Di cosa canti nei tuoi testi?
Canto, in primo luogo delle mie esperienze di vita, ma non in senso autobiografico; sono spunti che poi rielaboro guardandomi intorno, osservando ciò che succede nel mondo che mi circonda. Normalmente parlo di questioni esistenziali, rapporti amorosi, non tratto in maniera esplicita di argomenti politici, come facevano i cantautori degli anni ’70; le tematiche sono più intimistiche.
Come ti immagini in un futuro?
Tendo a vivere giorno per giorno, non faccio progetti a lungo termine in realtà. Qualche sogno di gloria l’ho avuto, ad esempio immaginarmi su un palcoscenico più grande di quelli che ho calcato sinora, ma non mi faccio grandi illusioni, anche perché dovrei essere supportato da un management di un certo tipo per raggiungere determinati risultati. Io faccio musica pop che, teoricamente, dovrebbe essere ascoltata da un pubblico giovane, ma, non essendo io più molto giovane (ride), faccio davvero fatica ad immaginarmi come l’idolo delle folle, per quanto possa produrre buona musica. Mi immagino più che altro di fare musica per altri, essendo sia autore che compositore dei testi potrei pensare di proporli a qualche personaggio delle nuove leve interessato al mio stile musicale.
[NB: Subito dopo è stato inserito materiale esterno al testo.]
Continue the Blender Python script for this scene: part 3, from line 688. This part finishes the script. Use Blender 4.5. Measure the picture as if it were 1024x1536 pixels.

Ho avuto in tal senso qualche contatto con una ragazza, che non nomino, che ha partecipato ad “Amici” anni fa. Uno dei miei progetti potrebbe essere quello di fare il cantautore per altri. Posso pensare di proporre una mia canzone, o di scriverne una su mandato a seconda dell’argomento proposto dal cantante. Collaboro abbastanza spesso con un amico, Nicola Bonadiman, per gli arrangiamenti o per rielaborazioni di musiche su cui poi scrivo anche il testo. Non ho problemi a fare collaborazioni.
Che strumento suoni?
A 15 anni ho iniziato a suonare la batteria, dai 17 anni in poi ho imparato a suonare il basso per fare musica in un gruppo e oggi compongo alla chitarra. Sono stato un autodidatta a parte qualche piccola lezione sparuta, non ho mai seguito un corso completo di musica. Molto spesso mi avvalgo di un chitarrista molto valido, David Cremoni, quando devo registrare un disco. Abbiamo lo stesso tipo di gusti per le sonorità. I pezzi vengono registrati al “ Cat Sound Studio” di Badia Polesine, studio che ha trent’anni di vita ed è rinomato a livello internazionale specialmente per il jazz. Fa anche pop, io, infatti, ho sempre registrato lì. Conosco il, titolare che è, a sua volta, bassista e fonico, Mario Marcassa.